- _To do_: Copy out each line in the material below that has the word "Python".
___ Input ___
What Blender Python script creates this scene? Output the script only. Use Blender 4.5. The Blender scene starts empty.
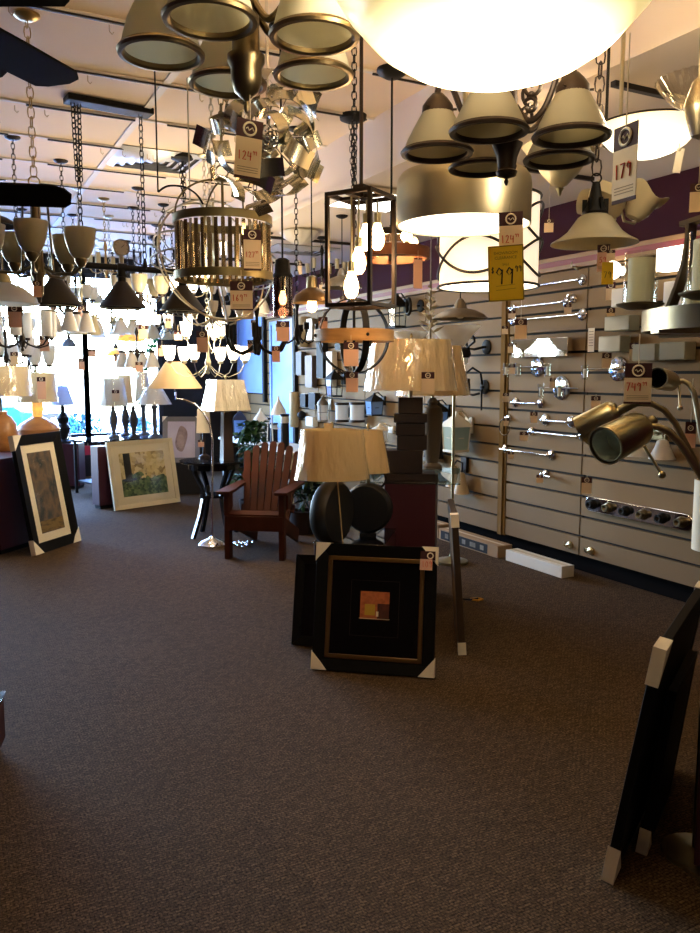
import bpy, math, random
from mathutils import Matrix, Vector, Euler
random.seed(7)
PI = math.pi
SC = bpy.context.scene
COL = SC.collection
# ------------------------------------------------------------------ camera
FPX, PITCH, YAW, EYE = 790.0, math.radians(6.7), math.radians(27.4), 1.5
_fh = Vector((math.sin(YAW), math.cos(YAW), 0)); RT = Vector((math.cos(YAW), -math.sin(YAW), 0))
FW = Vector((_fh.x*math.cos(PITCH), _fh.y*math.cos(PITCH), -math.sin(PITCH)))
UP = RT.cross(FW)
cam_d = bpy.data.cameras.new('camera'); cam = bpy.data.objects.new('camera', cam_d); COL.objects.link(cam)
cam_d.sensor_fit = 'VERTICAL'; cam_d.sensor_height = 36.0; cam_d.lens = 36.0*FPX/933.0
cam_d.clip_start = 0.02; cam_d.clip_end = 300
cam.location = (0, 0, EYE); cam.rotation_euler = (PI/2-PITCH, 0, -YAW)
SC.camera = cam
def _ray(px, py): return FW + RT*((px-350)/FPX) + UP*((466.5-py)/FPX)
def P(px, py, d): return Vector((0, 0, EYE)) + _ray(px, py)*d
def PX(px, py, X): r = _ray(px, py); return Vector((0, 0, EYE)) + r*(X/r.x)
def PY(px, py, Y): r = _ray(px, py); return Vector((0, 0, EYE)) + r*(Y/r.y)
def PZ(px, py, Z): r = _ray(px, py); return Vector((0, 0, EYE)) + r*((Z-EYE)/r.z)
def face(l): return -math.atan2(l[0], l[1])
Z1, Z2, XB, XW = 3.18, 2.80, 2.65, 4.20      # high ceiling, low ceiling, beam face, slat wall
def ceil_z(x): return Z1 if x < XB else Z2
# ------------------------------------------------------------------ materials
def lin(v): v /= 255.0; return v/12.92 if v <= .04045 else ((v+.055)/1.055)**2.4
def C(r, g, b): return (lin(r), lin(g), lin(b), 1)
MATS = {}
def mat(name, col, rough=.5, metal=0, emit=0, ecol=None, trans=0, coat=0, alpha=1, translucent=0, bump=None, var=None, spec=.5, ior=1.45, aniso=0):
    if name in MATS: return MATS[name]
    m = bpy.data.materials.new(name); m.use_nodes = True; nt = m.node_tree; N = nt.nodes; L = nt.links
    b = N['Principled BSDF']; b.inputs['Base Color'].default_value = col; b.inputs['Roughness'].default_value = rough
    b.inputs['Metallic'].default_value = metal; b.inputs['Transmission Weight'].default_value = trans
    b.inputs['IOR'].default_value = ior; b.inputs['Specular IOR Level'].default_value = spec
    b.inputs['Coat Weight'].default_value = coat; b.inputs['Coat Roughness'].default_value = .08; b.inputs['Alpha'].default_value = alpha
    if emit: b.inputs['Emission Color'].default_value = ecol or col; b.inputs['Emission Strength'].default_value = emit
    tc = N.new('ShaderNodeTexCoord')
    if var:   # (scale, colour2, lo, hi)
        n = N.new('ShaderNodeTexNoise'); n.inputs['Scale'].default_value = var[0]; n.inputs['Detail'].default_value = 5
        r = N.new('ShaderNodeValToRGB'); r.color_ramp.elements[0].position = var[2]; r.color_ramp.elements[1].position = var[3]
        r.color_ramp.elements[0].color = col; r.color_ramp.elements[1].color = var[1]
        mp = N.new('ShaderNodeMapping'); mp.inputs['Scale'].default_value = var[4] if len(var) > 4 else (1, 1, 1)
        L.new(tc.outputs['Object'], mp.inputs[0]); L.new(mp.outputs[0], n.inputs['Vector']); L.new(n.outputs[0], r.inputs[0]); L.new(r.outputs[0], b.inputs['Base Color'])
    if bump:  # (scale, strength, distance[, mapping scale])
        n = N.new('ShaderNodeTexNoise'); n.inputs['Scale'].default_value = bump[0]; n.inputs['Detail'].default_value = 3
        mp = N.new('ShaderNodeMapping'); mp.inputs['Scale'].default_value = bump[3] if len(bump) > 3 else (1, 1, 1)
        u = N.new('ShaderNodeBump'); u.inputs['Strength'].default_value = bump[1]; u.inputs['Distance'].default_value = bump[2]
        L.new(tc.outputs['Object'], mp.inputs[0]); L.new(mp.outputs[0], n.inputs['Vector']); L.new(n.outputs[0], u.inputs['Height'])
        L.new(u.outputs[0], b.inputs['Normal'])
        if coat: L.new(u.outputs[0], b.inputs['Coat Normal'])
    if translucent:
        t = N.new('ShaderNodeBsdfTranslucent'); t.inputs[0].default_value = col; x = N.new('ShaderNodeMixShader'); x.inputs[0].default_value = translucent
        L.new(b.outputs[0], x.inputs[1]); L.new(t.outputs[0], x.inputs[2]); L.new(x.outputs[0], N['Material Output'].inputs[0])
    MATS[name] = m; return m
def clear_glass(name, tint, rough=0.02, mixf=.12):
    m = bpy.data.materials.new(name); m.use_nodes = True; nt = m.node_tree; N = nt.nodes; L = nt.links
    N.remove(N['Principled BSDF']); t = N.new('ShaderNodeBsdfTransparent'); t.inputs[0].default_value = tint
    g = N.new('ShaderNodeBsdfGlossy'); g.inputs['Roughness'].default_value = rough
    fr = N.new('ShaderNodeFresnel'); fr.inputs[0].default_value = 1.5; mr = N.new('ShaderNodeMath'); mr.operation = 'MULTIPLY_ADD'; mr.inputs[1].default_value = .85; mr.inputs[2].default_value = mixf*.25
    x = N.new('ShaderNodeMixShader'); ge = N.new('ShaderNodeNewGeometry'); iv = N.new('ShaderNodeMath'); iv.operation = 'SUBTRACT'; iv.inputs[0].default_value = 1; L.new(ge.outputs['Backfacing'], iv.inputs[1]); ml = N.new('ShaderNodeMath'); ml.operation = 'MULTIPLY'; L.new(fr.outputs[0], mr.inputs[0]); L.new(mr.outputs[0], ml.inputs[0]); L.new(iv.outputs[0], ml.inputs[1]); L.new(ml.outputs[0], x.inputs[0]); L.new(t.outputs[0], x.inputs[1]); L.new(g.outputs[0], x.inputs[2]); L.new(x.outputs[0], N['Material Output'].inputs[0])
    MATS[name] = m; return m
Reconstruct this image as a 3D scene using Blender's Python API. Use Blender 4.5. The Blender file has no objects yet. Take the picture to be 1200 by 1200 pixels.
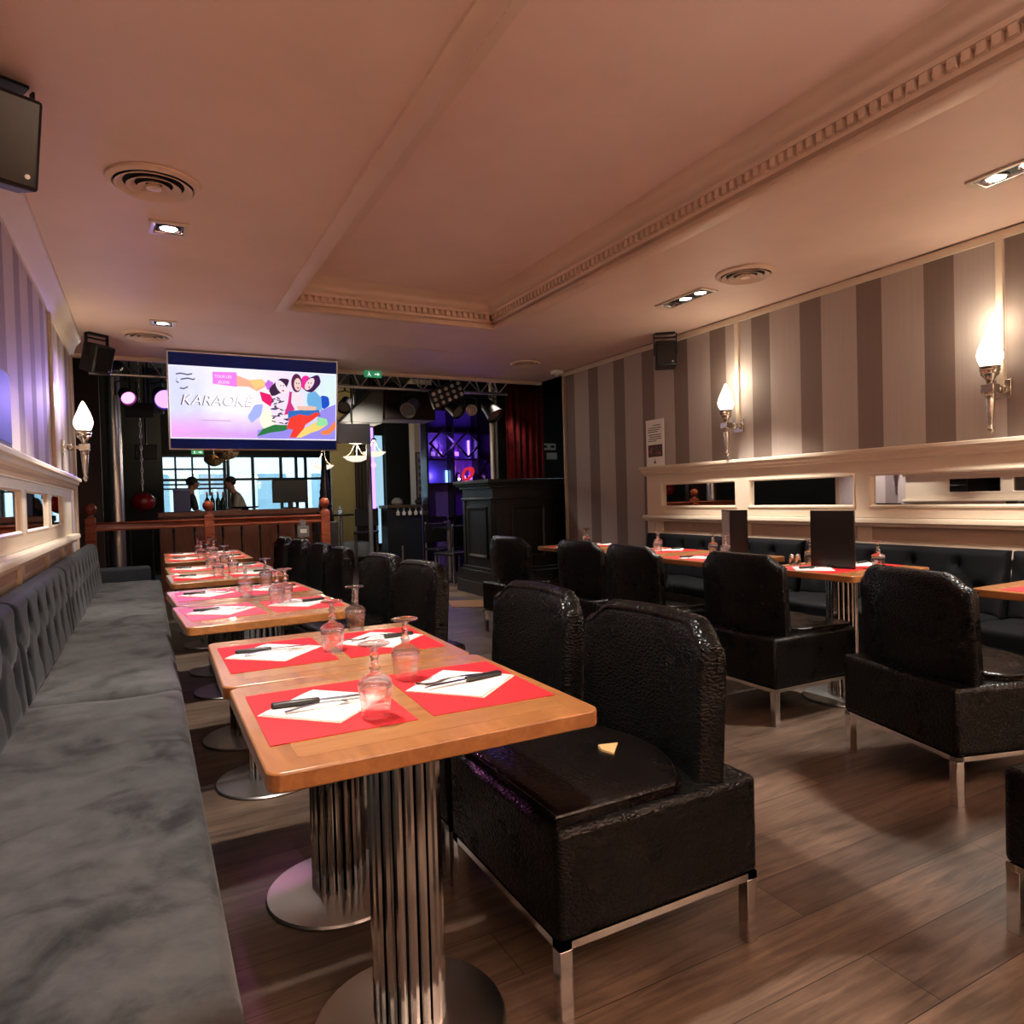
___
- _Correct output_:
What Blender Python script creates this scene? Output the script only. Use Blender 4.5. The Blender scene starts empty.
Reconstruct this image as a 3D scene using Blender's Python API. Use Blender 4.5. The Blender file has no objects yet. Take the picture to be 1200 by 1200 pixels.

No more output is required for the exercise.